Description of the task: Reproduce the top of the data verbatim, through and including the line that contains "(.20, .15, .08), 3, .9, 0)".

Provided data:
+++

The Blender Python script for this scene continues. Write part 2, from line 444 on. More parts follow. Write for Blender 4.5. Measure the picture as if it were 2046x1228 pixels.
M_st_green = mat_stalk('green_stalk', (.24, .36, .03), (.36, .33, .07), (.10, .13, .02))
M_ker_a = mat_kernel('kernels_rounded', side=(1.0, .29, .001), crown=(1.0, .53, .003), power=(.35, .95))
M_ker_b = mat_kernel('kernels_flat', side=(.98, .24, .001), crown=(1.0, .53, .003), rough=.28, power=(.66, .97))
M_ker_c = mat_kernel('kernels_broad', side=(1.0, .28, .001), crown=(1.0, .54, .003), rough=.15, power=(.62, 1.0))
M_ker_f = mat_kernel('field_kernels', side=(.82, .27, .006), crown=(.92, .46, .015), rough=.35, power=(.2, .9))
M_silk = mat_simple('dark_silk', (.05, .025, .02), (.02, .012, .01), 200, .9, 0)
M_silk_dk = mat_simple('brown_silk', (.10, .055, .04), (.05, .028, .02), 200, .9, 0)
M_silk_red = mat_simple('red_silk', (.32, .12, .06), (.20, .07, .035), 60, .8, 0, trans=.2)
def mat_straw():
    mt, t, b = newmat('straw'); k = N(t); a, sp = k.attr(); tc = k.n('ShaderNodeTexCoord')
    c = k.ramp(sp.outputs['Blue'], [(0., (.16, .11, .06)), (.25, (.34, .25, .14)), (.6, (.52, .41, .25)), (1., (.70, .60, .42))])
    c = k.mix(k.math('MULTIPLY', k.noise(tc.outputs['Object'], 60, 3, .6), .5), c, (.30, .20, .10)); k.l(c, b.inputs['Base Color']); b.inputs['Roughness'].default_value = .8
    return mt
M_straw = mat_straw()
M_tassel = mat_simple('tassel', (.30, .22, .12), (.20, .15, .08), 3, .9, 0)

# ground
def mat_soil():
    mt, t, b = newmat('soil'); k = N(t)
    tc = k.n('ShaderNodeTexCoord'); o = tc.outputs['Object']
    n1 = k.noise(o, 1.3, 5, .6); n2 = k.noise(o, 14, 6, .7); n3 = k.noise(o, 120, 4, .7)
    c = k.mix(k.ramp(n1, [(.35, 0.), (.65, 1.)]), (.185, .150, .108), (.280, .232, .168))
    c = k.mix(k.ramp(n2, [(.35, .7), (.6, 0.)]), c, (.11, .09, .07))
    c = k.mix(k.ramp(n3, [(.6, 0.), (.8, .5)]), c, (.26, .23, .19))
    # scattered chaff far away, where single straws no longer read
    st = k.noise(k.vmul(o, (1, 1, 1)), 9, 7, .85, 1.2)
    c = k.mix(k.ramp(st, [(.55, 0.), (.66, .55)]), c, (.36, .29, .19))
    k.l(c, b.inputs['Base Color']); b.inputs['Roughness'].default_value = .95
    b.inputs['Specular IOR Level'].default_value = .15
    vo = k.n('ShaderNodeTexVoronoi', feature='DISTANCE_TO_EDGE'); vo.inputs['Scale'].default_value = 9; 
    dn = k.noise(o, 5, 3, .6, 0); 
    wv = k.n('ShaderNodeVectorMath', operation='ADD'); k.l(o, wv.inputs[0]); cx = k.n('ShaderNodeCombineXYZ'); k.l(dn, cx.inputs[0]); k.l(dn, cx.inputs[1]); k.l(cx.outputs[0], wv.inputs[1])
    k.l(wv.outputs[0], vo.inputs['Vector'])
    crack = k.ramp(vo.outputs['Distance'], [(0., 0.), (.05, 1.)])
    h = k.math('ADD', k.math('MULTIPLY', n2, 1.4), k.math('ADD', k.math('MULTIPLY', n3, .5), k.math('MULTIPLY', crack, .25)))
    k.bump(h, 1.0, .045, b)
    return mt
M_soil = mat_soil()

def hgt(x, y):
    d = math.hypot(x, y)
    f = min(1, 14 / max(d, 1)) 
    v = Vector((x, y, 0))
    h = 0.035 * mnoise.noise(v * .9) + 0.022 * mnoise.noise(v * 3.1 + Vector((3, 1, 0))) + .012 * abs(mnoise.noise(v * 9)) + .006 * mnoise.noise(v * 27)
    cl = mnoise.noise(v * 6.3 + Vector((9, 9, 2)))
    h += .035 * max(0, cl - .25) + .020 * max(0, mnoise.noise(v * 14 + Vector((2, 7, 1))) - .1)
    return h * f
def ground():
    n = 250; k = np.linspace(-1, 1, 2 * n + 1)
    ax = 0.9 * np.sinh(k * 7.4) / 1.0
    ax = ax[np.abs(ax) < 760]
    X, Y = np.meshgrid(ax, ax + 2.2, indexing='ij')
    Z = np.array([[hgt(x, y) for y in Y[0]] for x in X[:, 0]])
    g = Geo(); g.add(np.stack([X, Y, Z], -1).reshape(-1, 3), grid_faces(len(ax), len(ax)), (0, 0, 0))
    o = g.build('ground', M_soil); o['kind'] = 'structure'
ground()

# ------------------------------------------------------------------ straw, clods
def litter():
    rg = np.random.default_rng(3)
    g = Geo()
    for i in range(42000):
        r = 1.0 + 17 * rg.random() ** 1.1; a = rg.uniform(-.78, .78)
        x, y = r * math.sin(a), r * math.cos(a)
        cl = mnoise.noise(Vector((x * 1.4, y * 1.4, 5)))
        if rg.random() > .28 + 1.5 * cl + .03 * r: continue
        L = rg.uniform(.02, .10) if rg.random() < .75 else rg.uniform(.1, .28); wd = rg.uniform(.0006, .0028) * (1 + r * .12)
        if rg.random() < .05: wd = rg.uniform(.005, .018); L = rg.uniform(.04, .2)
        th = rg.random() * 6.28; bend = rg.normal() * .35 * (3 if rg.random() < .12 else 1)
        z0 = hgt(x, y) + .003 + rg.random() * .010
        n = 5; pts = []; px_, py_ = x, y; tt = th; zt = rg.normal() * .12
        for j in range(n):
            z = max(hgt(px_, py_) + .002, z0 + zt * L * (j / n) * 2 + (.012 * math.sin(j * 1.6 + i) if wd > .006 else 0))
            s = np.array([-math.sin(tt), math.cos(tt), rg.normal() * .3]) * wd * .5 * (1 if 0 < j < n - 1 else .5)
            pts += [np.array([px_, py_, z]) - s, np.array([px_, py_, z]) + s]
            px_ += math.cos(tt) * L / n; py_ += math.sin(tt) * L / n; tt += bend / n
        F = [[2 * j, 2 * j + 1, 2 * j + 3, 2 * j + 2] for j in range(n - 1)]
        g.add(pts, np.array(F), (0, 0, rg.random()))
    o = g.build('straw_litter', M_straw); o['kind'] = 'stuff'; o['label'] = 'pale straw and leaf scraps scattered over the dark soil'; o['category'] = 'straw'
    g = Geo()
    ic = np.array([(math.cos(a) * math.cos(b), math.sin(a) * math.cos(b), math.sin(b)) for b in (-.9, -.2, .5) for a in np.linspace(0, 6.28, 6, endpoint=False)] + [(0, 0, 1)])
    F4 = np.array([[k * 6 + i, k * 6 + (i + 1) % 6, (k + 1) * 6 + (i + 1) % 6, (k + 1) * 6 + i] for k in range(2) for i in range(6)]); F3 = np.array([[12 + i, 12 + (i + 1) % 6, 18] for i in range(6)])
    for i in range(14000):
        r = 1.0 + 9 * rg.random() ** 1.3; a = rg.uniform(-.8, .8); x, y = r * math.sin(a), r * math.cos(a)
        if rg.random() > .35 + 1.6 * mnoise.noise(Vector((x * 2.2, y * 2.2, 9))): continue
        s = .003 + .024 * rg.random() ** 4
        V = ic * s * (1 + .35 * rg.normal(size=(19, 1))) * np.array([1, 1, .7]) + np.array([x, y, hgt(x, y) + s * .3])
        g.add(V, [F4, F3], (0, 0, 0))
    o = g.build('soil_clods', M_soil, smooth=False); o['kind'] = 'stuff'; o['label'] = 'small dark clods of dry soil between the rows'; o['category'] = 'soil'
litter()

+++

Solution for this task:
The Blender Python script for this scene continues. Write part 2, from line 444 on. More parts follow. Write for Blender 4.5. Measure the picture as if it were 2046x1228 pixels.
M_st_green = mat_stalk('green_stalk', (.24, .36, .03), (.36, .33, .07), (.10, .13, .02))
M_ker_a = mat_kernel('kernels_rounded', side=(1.0, .29, .001), crown=(1.0, .53, .003), power=(.35, .95))
M_ker_b = mat_kernel('kernels_flat', side=(.98, .24, .001), crown=(1.0, .53, .003), rough=.28, power=(.66, .97))
M_ker_c = mat_kernel('kernels_broad', side=(1.0, .28, .001), crown=(1.0, .54, .003), rough=.15, power=(.62, 1.0))
M_ker_f = mat_kernel('field_kernels', side=(.82, .27, .006), crown=(.92, .46, .015), rough=.35, power=(.2, .9))
M_silk = mat_simple('dark_silk', (.05, .025, .02), (.02, .012, .01), 200, .9, 0)
M_silk_dk = mat_simple('brown_silk', (.10, .055, .04), (.05, .028, .02), 200, .9, 0)
M_silk_red = mat_simple('red_silk', (.32, .12, .06), (.20, .07, .035), 60, .8, 0, trans=.2)
def mat_straw():
    mt, t, b = newmat('straw'); k = N(t); a, sp = k.attr(); tc = k.n('ShaderNodeTexCoord')
    c = k.ramp(sp.outputs['Blue'], [(0., (.16, .11, .06)), (.25, (.34, .25, .14)), (.6, (.52, .41, .25)), (1., (.70, .60, .42))])
    c = k.mix(k.math('MULTIPLY', k.noise(tc.outputs['Object'], 60, 3, .6), .5), c, (.30, .20, .10)); k.l(c, b.inputs['Base Color']); b.inputs['Roughness'].default_value = .8
    return mt
M_straw = mat_straw()
M_tassel = mat_simple('tassel', (.30, .22, .12), (.20, .15, .08), 3, .9, 0)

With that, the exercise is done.